### WORK TO DO:
Exactly as written, write out the lines below from the first to the one containing "b = B(); b.box(4.0, 7.0, 0.12, 1.0, 2.70, 2.76);", inclusive. Pictures do not belong in the copy.

### DATA:
● ● ● ● ●

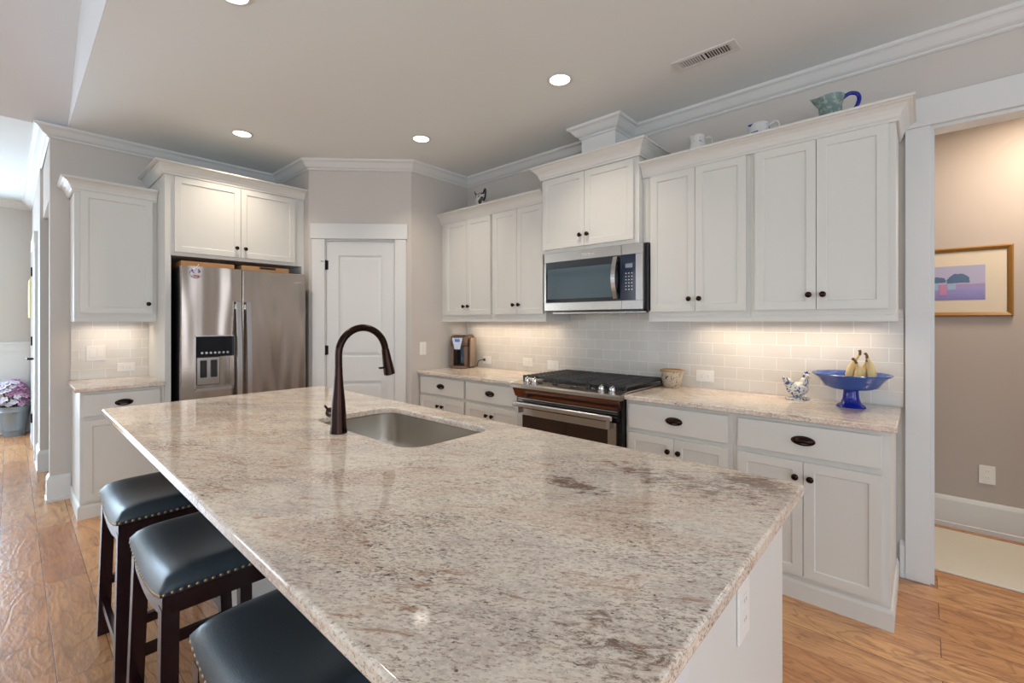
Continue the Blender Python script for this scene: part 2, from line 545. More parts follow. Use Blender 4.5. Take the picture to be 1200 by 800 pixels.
# rear / side walls of the open living room with window openings
wz0, wz1 = 0.35, 2.7
b = B()
xs = [-3.52]
for x in (0.2, 2.6, 5.0, 7.1): xs += [x - 0.78, x + 0.78]
xs.append(8.4)
for i in range(0, len(xs), 2): b.box(xs[i], xs[i + 1], -8.62, -8.5, 0, 5.1)
b.box(-3.52, 8.4, -8.62, -8.5, 0, wz0); b.box(-3.52, 8.4, -8.62, -8.5, wz1, 5.1)
struct('wall_front', b, M['wall'])
b = B()
ys = [-8.6, -6.68, -5.12, -4.28, -2.92, -2.28, -0.92, 1.2]
for i in range(0, len(ys), 2): b.box(8.2, 8.32, ys[i], ys[i + 1], 0, 3.2)
b.box(8.2, 8.32, -8.6, 1.2, 0, 0.38); b.box(8.2, 8.32, -8.6, 1.2, 2.62, 3.2)
struct('wall_right', b, M['wall'])
# back hall beyond the cased opening
b = B(); b.box(3.9, 8.4, 1.0, 1.12, 0, H); b.box(3.9, 4.0, 0.12, 1.0, 0, H); b.box(6.9, 7.0, 0.12, 1.0, 0, H)
struct('wall_hallway', b, M['hallwall'])
b = B(); b.box(4.0, 7.0, 0.12, 1.0, 2.70, 2.76); struct('ceiling_hallway', b, M['ceil'])

# crown moulding of the room
CR = [(0.0, H), (0.085, H), (0.085, H - 0.012), (0.078, H - 0.020), (0.070, H - 0.022), (0.060, H - 0.030), (0.046, H - 0.048), (0.034, H - 0.062),
      (0.022, H - 0.070), (0.014, H - 0.072), (0.014, H - 0.080), (0.006, H - 0.086), (0.0, H - 0.088)]
k = 0.0015
CHX0, CHX1, CHY = 2.985, 3.275, -0.265
path = [(-3.4, -3.052), (0.002, -3.032), (0.002, YPW - 0.002), (XD1 + 0.001, YPW - 0.002), (XP + 0.002, YD2 - 0.001), (XP + 0.002, -0.002),
        (CHX0 - 0.001, -0.002), (CHX0 - 0.001, CHY - 0.001), (CHX1 + 0.001, CHY - 0.001), (CHX1 + 0.001, -0.002), (8.2, -0.002)]
b = B(); b.sweep(path, CR); struct('trim_1', b, M['trim'])
b = B(); b.sweep([(-3.398, -8.5), (-3.398, -3.05)], CR); struct('trim_2', b, M['trim'])
# vent chase above the microwave cabinet
b = B(); b.box(CHX0, CHX1, CHY, 0, 2.50, H); struct('wall_chase', b, M['trim'])

# baseboards
BB = [(0, 0), (0.022, 0), (0.022, 0.02), (0.016, 0.024), (0.016, 0.165), (0.010, 0.180), (0.004, 0.192), (0, 0.195)]
b = B(); b.sweep([(-0.12, -2.90), (-0.12, -3.031), (0.001, -3.031), (0.001, -2.915)], BB); struct('baseboard_left', b, M['trim'])
b = B(); b.sweep([(-1.45, -3.051), (-1.049, -3.051), (-1.049, -0.5)], BB); struct('baseboard_hall', b, M['trim'])
b = B(); b.sweep([(-3.399, -8.5), (-3.399, -3.051), (-2.55, -3.051)], BB); struct('baseboard_hall_end', b, M['trim'])
b = B(); b.sweep([(4.0, 0.999), (6.9, 0.999)], [(0, 0), (0.018, 0), (0.018, 0.03), (0.014, 0.034), (0.014, 0.18), (0.008, 0.195), (0.002, 0.205), (0, 0.207)])
struct('baseboard_back', b, M['trim'])
b = B(); b.sweep([(4.8505, -0.001), (4.8715, -0.001)], BB); struct('baseboard_kitchen', b, M['trim'])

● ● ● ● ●

### EXERCISE SOLUTION:
Continue the Blender Python script for this scene: part 2, from line 545. More parts follow. Use Blender 4.5. Take the picture to be 1200 by 800 pixels.
# rear / side walls of the open living room with window openings
wz0, wz1 = 0.35, 2.7
b = B()
xs = [-3.52]
for x in (0.2, 2.6, 5.0, 7.1): xs += [x - 0.78, x + 0.78]
xs.append(8.4)
for i in range(0, len(xs), 2): b.box(xs[i], xs[i + 1], -8.62, -8.5, 0, 5.1)
b.box(-3.52, 8.4, -8.62, -8.5, 0, wz0); b.box(-3.52, 8.4, -8.62, -8.5, wz1, 5.1)
struct('wall_front', b, M['wall'])
b = B()
ys = [-8.6, -6.68, -5.12, -4.28, -2.92, -2.28, -0.92, 1.2]
for i in range(0, len(ys), 2): b.box(8.2, 8.32, ys[i], ys[i + 1], 0, 3.2)
b.box(8.2, 8.32, -8.6, 1.2, 0, 0.38); b.box(8.2, 8.32, -8.6, 1.2, 2.62, 3.2)
struct('wall_right', b, M['wall'])
# back hall beyond the cased opening
b = B(); b.box(3.9, 8.4, 1.0, 1.12, 0, H); b.box(3.9, 4.0, 0.12, 1.0, 0, H); b.box(6.9, 7.0, 0.12, 1.0, 0, H)
struct('wall_hallway', b, M['hallwall'])
b = B(); b.box(4.0, 7.0, 0.12, 1.0, 2.70, 2.76); struct('ceiling_hallway', b, M['ceil'])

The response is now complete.